## Objective
Sift the material for lines containing "script", and return them.

Start

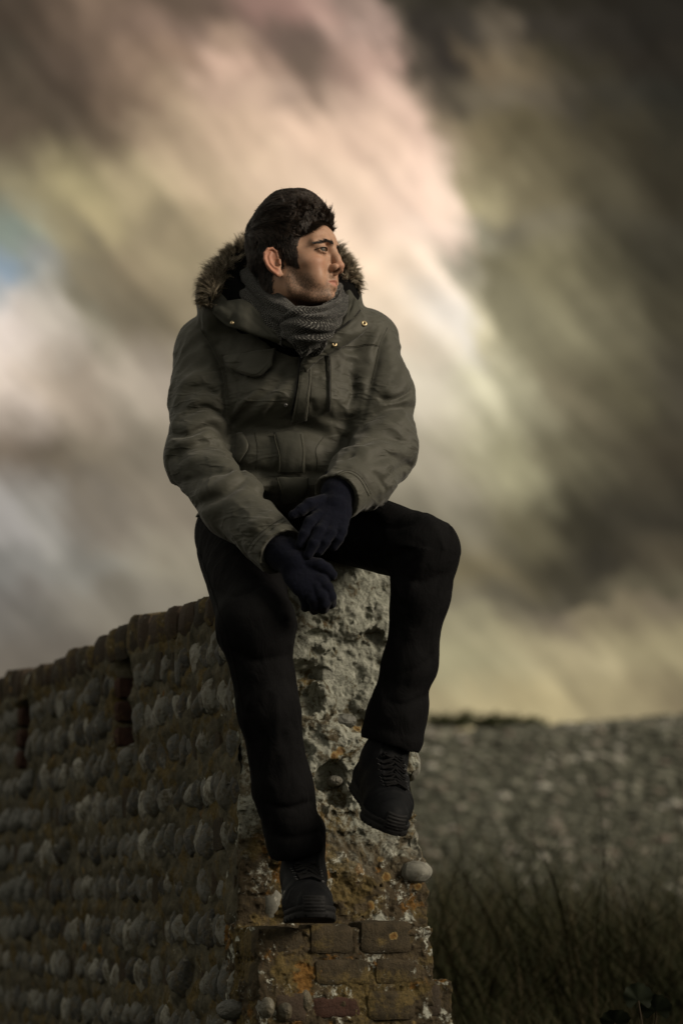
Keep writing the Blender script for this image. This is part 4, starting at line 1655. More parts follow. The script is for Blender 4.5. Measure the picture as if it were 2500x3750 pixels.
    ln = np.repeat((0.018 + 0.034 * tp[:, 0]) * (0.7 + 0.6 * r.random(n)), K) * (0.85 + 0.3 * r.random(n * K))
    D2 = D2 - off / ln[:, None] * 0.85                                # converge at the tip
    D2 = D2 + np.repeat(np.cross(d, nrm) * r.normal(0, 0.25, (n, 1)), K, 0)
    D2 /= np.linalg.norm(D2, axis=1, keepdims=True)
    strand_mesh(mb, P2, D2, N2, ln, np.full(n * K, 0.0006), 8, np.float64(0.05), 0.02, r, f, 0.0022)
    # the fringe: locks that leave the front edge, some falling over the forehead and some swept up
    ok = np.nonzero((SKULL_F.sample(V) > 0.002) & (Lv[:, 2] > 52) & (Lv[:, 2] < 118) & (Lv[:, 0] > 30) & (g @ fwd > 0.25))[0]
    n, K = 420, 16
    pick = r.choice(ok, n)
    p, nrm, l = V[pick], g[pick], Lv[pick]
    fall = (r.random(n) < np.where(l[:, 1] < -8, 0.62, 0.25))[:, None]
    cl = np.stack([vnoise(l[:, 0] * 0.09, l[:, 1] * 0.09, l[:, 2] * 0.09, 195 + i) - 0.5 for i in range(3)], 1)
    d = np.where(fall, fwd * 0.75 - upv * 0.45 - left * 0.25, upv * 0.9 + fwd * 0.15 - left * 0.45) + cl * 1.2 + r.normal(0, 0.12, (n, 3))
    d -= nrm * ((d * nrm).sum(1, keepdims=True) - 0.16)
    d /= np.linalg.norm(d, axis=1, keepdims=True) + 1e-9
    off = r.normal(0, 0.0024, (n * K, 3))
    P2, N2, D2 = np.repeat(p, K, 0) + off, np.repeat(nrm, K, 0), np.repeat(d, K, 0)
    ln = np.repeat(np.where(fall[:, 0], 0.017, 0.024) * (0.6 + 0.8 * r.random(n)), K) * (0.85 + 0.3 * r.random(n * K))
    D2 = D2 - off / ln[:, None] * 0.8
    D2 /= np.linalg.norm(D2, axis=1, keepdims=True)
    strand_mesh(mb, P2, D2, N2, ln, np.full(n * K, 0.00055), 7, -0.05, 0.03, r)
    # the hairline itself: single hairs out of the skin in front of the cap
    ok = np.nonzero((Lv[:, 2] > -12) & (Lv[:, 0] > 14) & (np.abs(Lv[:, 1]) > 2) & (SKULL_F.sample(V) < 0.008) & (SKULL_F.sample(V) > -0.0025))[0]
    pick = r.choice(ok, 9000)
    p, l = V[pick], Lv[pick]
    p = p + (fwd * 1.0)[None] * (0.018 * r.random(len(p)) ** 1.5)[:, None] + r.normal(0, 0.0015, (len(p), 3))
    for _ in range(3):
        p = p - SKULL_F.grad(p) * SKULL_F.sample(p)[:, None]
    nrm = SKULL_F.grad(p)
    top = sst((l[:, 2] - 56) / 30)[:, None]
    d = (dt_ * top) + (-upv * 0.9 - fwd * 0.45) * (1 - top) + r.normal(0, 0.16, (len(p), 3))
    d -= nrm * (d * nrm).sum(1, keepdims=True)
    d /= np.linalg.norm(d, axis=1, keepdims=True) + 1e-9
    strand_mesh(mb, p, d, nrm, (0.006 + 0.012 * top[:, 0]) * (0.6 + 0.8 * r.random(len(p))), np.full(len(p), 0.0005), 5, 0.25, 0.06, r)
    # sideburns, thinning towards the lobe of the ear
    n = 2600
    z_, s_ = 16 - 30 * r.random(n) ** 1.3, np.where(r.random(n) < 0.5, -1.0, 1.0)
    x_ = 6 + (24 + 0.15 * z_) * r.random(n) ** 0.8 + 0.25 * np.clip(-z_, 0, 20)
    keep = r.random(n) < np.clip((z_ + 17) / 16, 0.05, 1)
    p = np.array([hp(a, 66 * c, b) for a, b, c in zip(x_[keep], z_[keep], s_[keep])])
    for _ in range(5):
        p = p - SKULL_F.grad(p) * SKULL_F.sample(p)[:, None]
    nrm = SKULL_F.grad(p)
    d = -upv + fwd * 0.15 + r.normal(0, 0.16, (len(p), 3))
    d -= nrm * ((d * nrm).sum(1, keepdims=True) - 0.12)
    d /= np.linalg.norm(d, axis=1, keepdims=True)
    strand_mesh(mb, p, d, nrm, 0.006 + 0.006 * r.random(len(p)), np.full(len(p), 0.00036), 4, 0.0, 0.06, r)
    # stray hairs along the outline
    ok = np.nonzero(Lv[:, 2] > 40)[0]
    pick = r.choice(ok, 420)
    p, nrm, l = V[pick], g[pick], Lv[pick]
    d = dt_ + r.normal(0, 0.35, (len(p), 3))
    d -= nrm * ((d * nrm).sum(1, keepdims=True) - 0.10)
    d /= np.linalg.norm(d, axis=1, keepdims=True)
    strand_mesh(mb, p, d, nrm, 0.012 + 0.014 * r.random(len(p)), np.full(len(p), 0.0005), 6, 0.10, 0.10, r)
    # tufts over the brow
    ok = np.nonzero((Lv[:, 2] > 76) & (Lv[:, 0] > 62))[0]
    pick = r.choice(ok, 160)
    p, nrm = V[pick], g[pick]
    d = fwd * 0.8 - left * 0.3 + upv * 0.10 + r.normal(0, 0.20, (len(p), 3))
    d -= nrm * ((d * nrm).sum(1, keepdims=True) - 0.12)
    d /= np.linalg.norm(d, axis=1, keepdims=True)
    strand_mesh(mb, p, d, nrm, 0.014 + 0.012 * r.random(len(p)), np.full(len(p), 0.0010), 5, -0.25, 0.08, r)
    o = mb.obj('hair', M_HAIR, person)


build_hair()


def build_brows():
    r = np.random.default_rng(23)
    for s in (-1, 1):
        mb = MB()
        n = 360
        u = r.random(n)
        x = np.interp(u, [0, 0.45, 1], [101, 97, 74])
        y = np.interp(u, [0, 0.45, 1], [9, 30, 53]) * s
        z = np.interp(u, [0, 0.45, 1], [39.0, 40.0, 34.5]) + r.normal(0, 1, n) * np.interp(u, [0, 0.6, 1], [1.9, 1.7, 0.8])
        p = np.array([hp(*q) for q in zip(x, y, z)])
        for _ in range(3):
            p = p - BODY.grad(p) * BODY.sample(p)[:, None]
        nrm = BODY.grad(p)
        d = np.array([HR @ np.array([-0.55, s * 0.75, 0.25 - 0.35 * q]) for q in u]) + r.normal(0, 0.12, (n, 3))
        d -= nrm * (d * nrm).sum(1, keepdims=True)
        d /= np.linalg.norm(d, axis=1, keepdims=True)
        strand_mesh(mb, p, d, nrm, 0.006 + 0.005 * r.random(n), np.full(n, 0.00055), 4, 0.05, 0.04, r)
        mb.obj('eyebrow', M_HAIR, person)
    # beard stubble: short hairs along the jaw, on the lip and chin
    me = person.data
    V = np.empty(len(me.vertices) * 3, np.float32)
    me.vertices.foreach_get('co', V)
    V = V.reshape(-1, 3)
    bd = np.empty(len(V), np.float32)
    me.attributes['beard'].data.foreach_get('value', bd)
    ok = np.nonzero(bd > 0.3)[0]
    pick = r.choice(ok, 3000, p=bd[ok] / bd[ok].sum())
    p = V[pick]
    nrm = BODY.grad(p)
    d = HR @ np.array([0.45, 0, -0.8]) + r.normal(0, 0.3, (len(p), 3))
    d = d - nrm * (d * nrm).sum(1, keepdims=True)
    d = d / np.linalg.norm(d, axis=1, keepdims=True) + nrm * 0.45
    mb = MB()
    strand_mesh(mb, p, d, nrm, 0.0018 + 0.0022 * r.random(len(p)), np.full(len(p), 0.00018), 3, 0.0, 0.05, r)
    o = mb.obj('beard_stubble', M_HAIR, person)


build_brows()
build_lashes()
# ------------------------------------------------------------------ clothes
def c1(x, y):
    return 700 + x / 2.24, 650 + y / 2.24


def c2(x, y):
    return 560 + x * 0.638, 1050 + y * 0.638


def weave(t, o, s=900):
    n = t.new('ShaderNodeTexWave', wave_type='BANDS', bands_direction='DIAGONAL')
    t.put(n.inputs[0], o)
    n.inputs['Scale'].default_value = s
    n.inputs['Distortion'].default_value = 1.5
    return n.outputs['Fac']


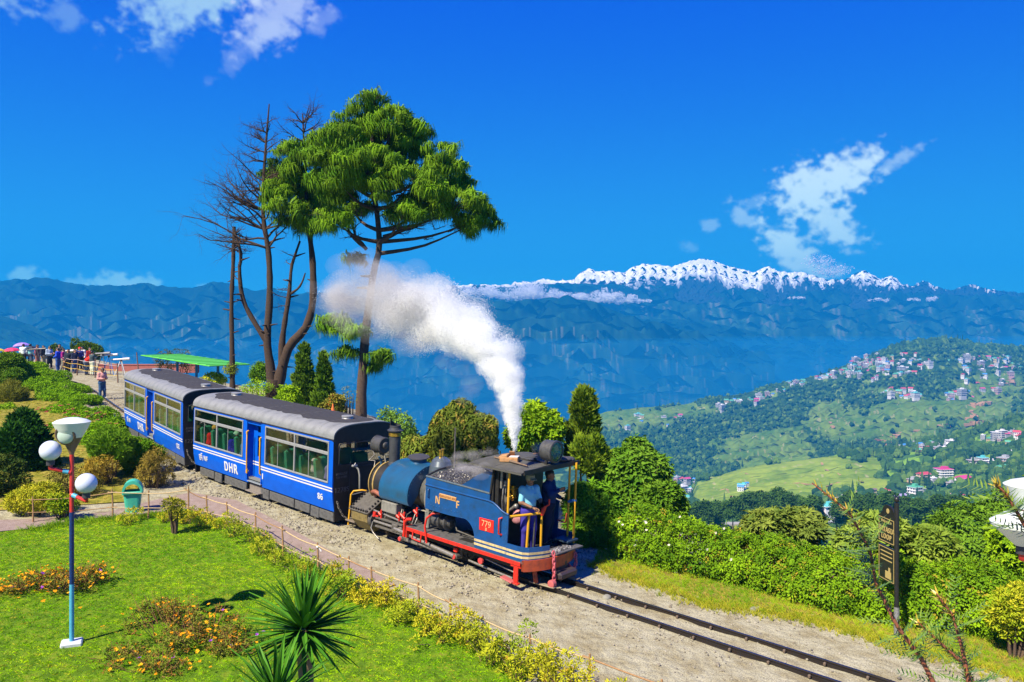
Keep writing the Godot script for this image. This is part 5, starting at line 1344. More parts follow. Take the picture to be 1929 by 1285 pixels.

End

## Full response
Keep writing the Blender script for this image. This is part 4, starting at line 1655. More parts follow. The script is for Blender 4.5. Measure the picture as if it were 2500x3750 pixels.
Keep writing the Godot script for this image. This is part 5, starting at line 1344. More parts follow. Take the picture to be 1929 by 1285 pixels.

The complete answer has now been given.